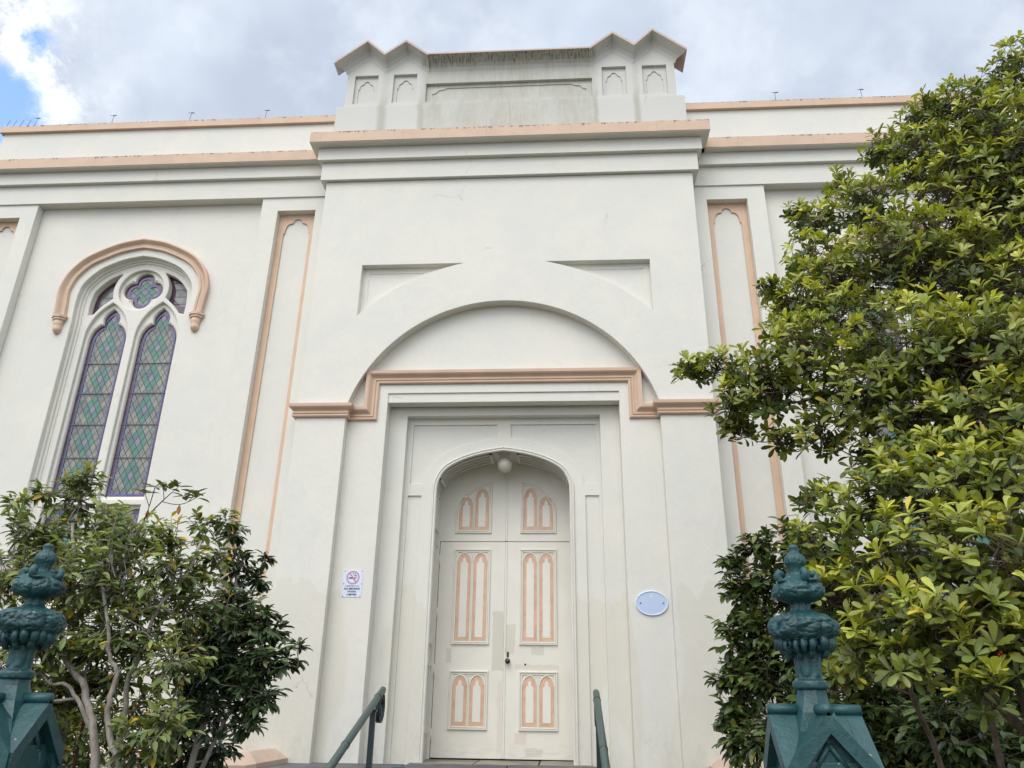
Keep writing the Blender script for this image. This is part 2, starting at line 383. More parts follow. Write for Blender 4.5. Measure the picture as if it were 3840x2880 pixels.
# ------------------------------------------------------------------ setting: ground, path, porch
gr = MB(); gr.box(-60, 60, -60, 60, -.5, 0, 'grass'); tagobj(gr.build('ground'), kind='structure')
pa = MB(); pa.box(-14, 14, -14, 1.55, -.05, .004, 'paving'); pa.box(-1.6, .3, 1.55, 3.3, -.05, .004, 'paving'); tagobj(pa.build('path'), kind='structure')
sl = MB(); sl.box(-12, -1.75, 2.2, 9.24, -.05, .03, 'soil'); sl.box(.6, 10, 2.2, 9.24, -.05, .03, 'soil')
tagobj(sl.build('garden_bed'), kind='structure')
po = MB()
random.seed(4)
y = 10.08; x0 = -3.0
po.box(-2.95, 1.48, 6.1, 10.3, 0, 1.0, 'stone')
for (a, b, c, d, mm) in ((-3.3, -1.72, 8.55, 9.1, 'stone'),(-1.7, -.62, 8.55, 9.28, 'stone'), (-.6, .45, 8.5, 9.28, 'stone'), (.47, 1.85, 8.55, 9.1, 'stone'),
                         (-1.72, -1.02, 9.29, 10.2, 'stone_light'), (-1.0, -.3, 9.29, 10.2, 'stone_light'), (-.28, .3, 9.29, 10.2, 'stone_light'),
                         (-2.95, -2.0, 7.6, 8.53, 'stone'), (-1.98, -.9, 7.6, 8.53, 'stone'), (-.88, .3, 7.6, 8.47, 'stone'), (.32, 1.46, 7.6, 8.53, 'stone')):
    po.box(a, b, c, d, .9, 1.03 + random.uniform(-.004, .004), mm, .008)
for i in range(7):
    po.box(-2.2 + .001 * i, .75, 6.1 - .41 * (i + 1), 6.1 - .41 * i, 0, 1.0 - .143 * (i + 1), 'stone', .01)
tagobj(po.build('porch_steps'), kind='structure')

# ------------------------------------------------------------------ the church
CX = -.735
church = empty('church', (CX, 9.4, 0), 'white rendered church front with peach mouldings, raised gabled attic and pointed doorway', 'church')
def mx(x): return 2 * CX - x
B, SP, R1, R2, DY = 8.93, 9.065, 9.28, 9.395, 10.0
# central wall with the great round arch and sunk spandrels
ac = (-.745, 4.53)
def under_arch(top):
    a0 = math.degrees(math.asin((5.10 - ac[1]) / 2.05)); A = arc(ac[0], ac[1], 2.05, a0, 180 - a0, 64)
    return [(-3.35, 0.2), (-3.35, top), (1.88, top), (1.88, 0.2), (1.222, 0.2), (1.222, 5.0)] + A + [(-2.712, 5.0), (-2.712, 0.2)]
def spand(side, inset=0.0, zt=7.17):
    zt -= inset; xo = 1.955 - inset; r = 2.70 + inset
    pts = []
    for i in range(21):
        x = math.sqrt(max(0, r * r - (zt - ac[1]) ** 2)) * (1 - i / 20) + xo * (i / 20)
        pts.append((x, ac[1] + math.sqrt(r * r - x * x)))
    pts = [(xo, zt)] + pts[0:]
    return [(ac[0] + side * p[0], p[1]) for p in pts]
cw = MB()
cw.plate([under_arch(8.575), spand(-1), spand(1)], B, 9.037, 'wall', .006)
cw.plate([under_arch(8.575), spand(-1, .085), spand(1, .085)], 9.03, 9.045, 'wall', .004)
cw.plate([under_arch(8.575)], 9.038, 9.10, 'wall')
cw.box(-2.85, 1.36, 9.085, 9.25, 5.2, 6.8, 'wall')            # tympanum
cw.box(-3.35, 1.88, 9.10, 9.9, 5.6, 8.6, 'wall'); cw.box(-3.35, -2.75, 9.10, 10.5, .2, 5.6, 'wall'); cw.box(1.26, 1.88, 9.10, 10.5, .2, 5.6, 'wall')
cw.build('central_wall', church)
# stepped door surround
su = MB(); su.plate([[(-2.75, .5), (-2.75, 5.50), (1.26, 5.50), (1.26, .5), (.735, .5), (.735, 5.32), (-2.222, 5.32), (-2.222, .5)]], SP, R1 + .012, 'wall', .006)
su.plate([[(-2.3, .5), (-2.3, 5.5), (.8, 5.5), (.8, .5), (.495, .5), (.495, 5.085), (-1.995, 5.085), (-1.995, .5)]], R1, R2 + .012, 'wall', .005)
su.build('door_surround', church)
# doorway face: four-centred arch
DA = [(.8925, 1.0), (.8925, 3.9), (.8925, 4.12), (.872, 4.26), (.80, 4.40), (.68, 4.50), (.50, 4.585), (.30, 4.645), (.14, 4.675), (0, 4.695)]
dcx = -.7425
half = sm_points(DA[1:], 5)
def arch_loop(off=0.0, zbot=.5):
    h = [(x + off * min(1, 1), z + (off if z > 4.12 else 0) * (1 if z > 4.12 else 0)) for x, z in half]
    rgt = [(dcx + x if i < len(h) - 1 else dcx, z) for i, (x, z) in enumerate(h)]
    lft = [(2 * dcx - x, z) for x, z in rgt[::-1][1:]]
    return [(dcx + DA[0][0] + off, zbot)] + rgt + lft + [(dcx - DA[0][0] - off, zbot)]
inner_path = arch_loop(0)
def offset_path(path, d):
    out = []
    n = len(path)
    for i in range(n):
        a = path[max(i - 1, 0)]; b = path[min(i + 1, n - 1)]; dx, dz = b[0] - a[0], b[1] - a[1]; L = math.hypot(dx, dz)
        out.append((path[i][0] + dz / L * d, path[i][1] - dx / L * d))
    return out
fa = MB()
outerR2 = [(-2.02, .5), (-2.02, 5.1), (.52, 5.1), (.52, .5)]
open_loop = inner_path
arcO = offset_path(inner_path, .135)
def band(z): return None
spl = [p for p in arcO if p[1] >= 4.21 and p[0] < -.83]; spl = sorted(spl, key=lambda p: p[0])
pL = [(-1.928, 4.21), (-1.928, 4.998), (-.832, 4.998)] + spl[::-1]
pL += [(spl[0][0], 4.21)]
pR = [(2 * dcx - x, z) for x, z in pL]
vL = rect(-1.945, .8, -1.775, 4.055); vR = [(2 * dcx - x, z) for x, z in vL]
fa.plate([outerR2 + open_loop, pL, pR, vL, vR], R2, R2 + .022, 'wall', .003)
fa.plate([outerR2 + open_loop], R2 + .022, DY + .06, 'wall')
prof = [(0, 0), (0, .018), (.008, .026), (.018, .026), (.022, .012), (.028, .012), (.034, .022), (.045, .024), (.055, .014), (.058, 0)]
fa.sweep([(x, z) for x, z in inner_path], [(-u if False else u, v) for u, v in prof], 'trim', base=R2 + .001, smooth=False)
fa.build('doorway_arch', church)
# ribbed panels on the reveal and soffit
rv = MB()
hp = [p for p in sm_points(DA[1:], 10)]
def strip(path, inset, thick, y0, y1, m='trim'):
    A = offset_path(path, inset); Bq = offset_path(path, inset + thick); n = len(A)
    V = [(p[0], y0, p[1]) for p in A] + [(p[0], y1, p[1]) for p in A] + [(p[0], y0, p[1]) for p in Bq] + [(p[0], y1, p[1]) for p in Bq]
    F = []
    for i in range(n - 1):
        F += [(i, i + 1, n + i + 1, n + i), (2 * n + i, 2 * n + i + 1, 3 * n + i + 1, 3 * n + i), (i, i + 1, 2 * n + i + 1, 2 * n + i), (n + i, n + i + 1, 3 * n + i + 1, 3 * n + i)]
    F += [(0, n, 3 * n, 2 * n), (n - 1, 2 * n - 1, 4 * n - 1, 3 * n - 1)]
    rv.add(V, F, m)
for sgn in (1, -1):
    path = [(dcx + sgn * x, z) for x, z in hp if z > 4.30 and x > .17]
    if sgn == -1: path = path[::-1]
    # inside offset is toward the opening: negative
    for y0, y1 in ((9.52, 9.555), (9.64, 9.665), (9.745, 9.77), (9.85, 9.885)): strip(path, -.045, .045, y0, y1)
    for k in (0, len(path) - 3): strip(path[k:k + 3], -.048, .048, 9.52, 9.885)
    # jamb panels
    xj = dcx + sgn * .8925
    for z0, z1 in ((3.72, 4.12), (2.33, 3.50), (1.35, 2.05)):
        xa, xb = (xj - .034, xj + .001) if sgn == 1 else (xj - .001, xj + .034)
        for y0, y1 in ((9.53, 9.565), (9.66, 9.68), (9.70, 9.72), (9.83, 9.865)): rv.box(xa, xb, y0, y1, z0, z1, 'trim', .004)
        rv.box(xa, xb, 9.53, 9.865, z0 - .035, z0, 'trim', .004); rv.box(xa, xb, 9.53, 9.865, z1, z1 + .03, 'trim', .004)
rv.build('reveal_panelling', church)
# peach label mould round the doorway, stepping down to the pier caps
lab = [(0, 0), (0, .028), (.014, .040), (.030, .040), (.036, .026), (.042, .026), (.050, .040), (.064, .040), (.070, .028), (.080, .028), (.098, .046), (.115, .070), (.130, .082), (.168, .085), (.172, .0)]
lm = MB(); lm.sweep([(-2.72, 4.945), (-2.341, 4.945), (-2.341, 5.442), (.8495, 5.442), (.8495, 4.945), (1.23, 4.945)], lab, 'peach', base=SP + .001)
lm.build('label_mould', church)
for sg in (-1, 1):
    pm = MB()
    xs = [(-3.354, 9.24), (-3.354, B), (-2.712, B), (-2.712, 9.07)] if sg == -1 else [(1.222, 9.07), (1.222, B), (1.884, B), (1.884, 9.24)]
    pm.sweep([(x, y_) for x, y_ in xs][::-1], [(v, u) for u, v in lab], 'peach', plane='XY', base=4.945)
    pm.build('pier_cap', church)
# central cornice
cc = MB(); cc.box(-3.585, 2.13, 8.66, 9.6, 9.095, 9.275, 'peach_c', .006)
cc.box(-3.575, 2.12, 8.67, 9.6, 9.088, 9.095, 'trim')
cc.build('cornice', church)
c2 = MB(); c2.box(-3.484, 2.022, 8.797, 9.6, 8.88, 9.088, 'wall', .005); c2.build('frieze_band', church)
c3 = MB(); c3.box(-3.427, 1.960, 8.87, 9.6, 8.58, 8.88, 'wall', .005); c3.build('frieze_band', church)
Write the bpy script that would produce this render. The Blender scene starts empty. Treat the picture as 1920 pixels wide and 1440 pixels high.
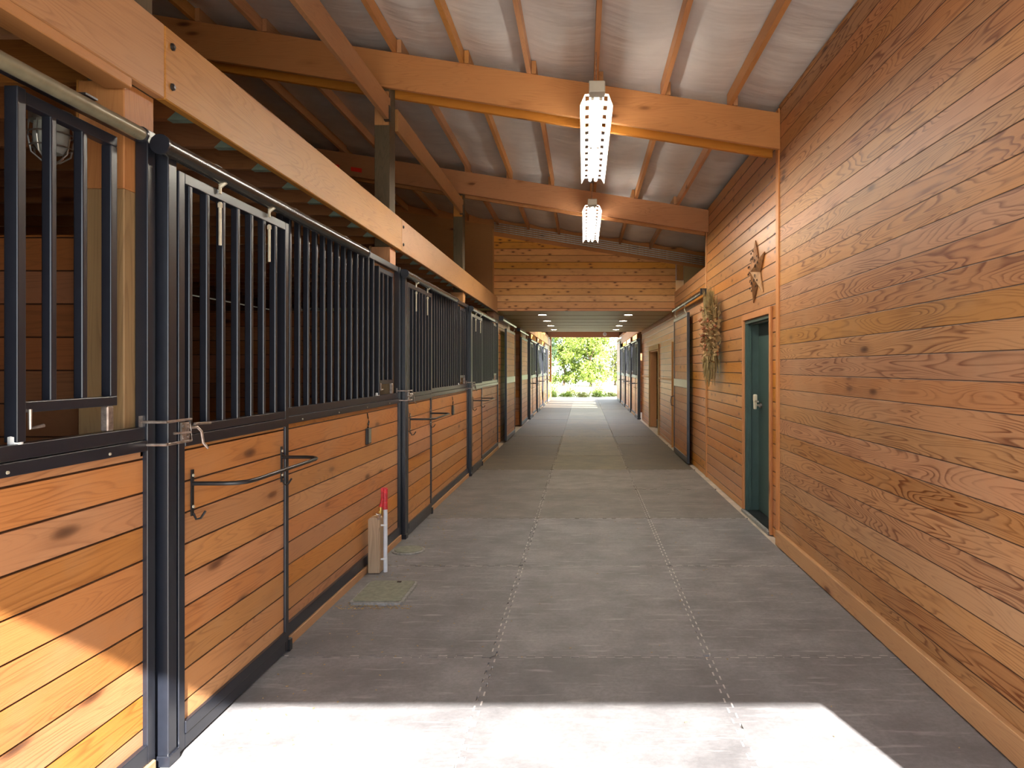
import bpy, math, random
from mathutils import Vector, Matrix
random.seed(7)
S = bpy.context.scene
COL = S.collection

# ------------------------------------------------------------------ camera, world, sun, exposure
F_PX, CAM_H = 1320.0, 1.63
cd = bpy.data.cameras.new('camera'); cam = bpy.data.objects.new('camera', cd); COL.objects.link(cam)
cam.location = (0, 0, CAM_H); cam.rotation_euler = (math.radians(90), 0, 0)
cd.sensor_width = 36.0; cd.lens = F_PX / 1920 * 36.0
cd.shift_x = -135 / 1920; cd.shift_y = -30 / 1920
cd.clip_start = 0.05; cd.clip_end = 500
S.camera = cam
W = bpy.data.worlds.new('sky'); S.world = W; W.use_nodes = True
wn = W.node_tree; wn.nodes.clear()
wo = wn.nodes.new('ShaderNodeOutputWorld'); wb = wn.nodes.new('ShaderNodeBackground')
wb.inputs['Color'].default_value = (0.80, 0.90, 1.0, 1); wb.inputs['Strength'].default_value = 6.0
wn.links.new(wb.outputs[0], wo.inputs[0])
SUN_DIR = Vector((-0.27, 1.0, -0.70)).normalized()
sl = bpy.data.lights.new('sun', 'SUN'); sl.energy = 32.0; sl.angle = math.radians(0.6); sl.color = (1.0, 0.95, 0.88)
so = bpy.data.objects.new('sun', sl); COL.objects.link(so)
so.rotation_euler = SUN_DIR.to_track_quat('-Z', 'Y').to_euler(); so.location = (2, -8, 8)
S.view_settings.view_transform = 'Standard'; S.view_settings.look = 'None'
S.view_settings.exposure = 0.07; S.view_settings.gamma = 1.0; S.view_settings.use_curve_mapping = False
TUBE_POWER = 120.0
SPOT_POWER = 110.0
S.cycles.max_bounces = 10; S.cycles.diffuse_bounces = 6; S.cycles.glossy_bounces = 4
S.cycles.use_denoising = True
S.cycles.sample_clamp_indirect = 8.0
S.cycles.caustics_reflective = False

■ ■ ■

> What this task involves: Identify each line containing the string "script" and copy it out.

> Full response:
Keep writing the Blender script for this image. This is part 2, starting at line 383. More parts follow. Write for Blender 4.5. Measure the picture as if it were 3840x2880 pixels.
Write the bpy script that would produce this render. The Blender scene starts empty. Treat the picture as 1920 pixels wide and 1440 pixels high.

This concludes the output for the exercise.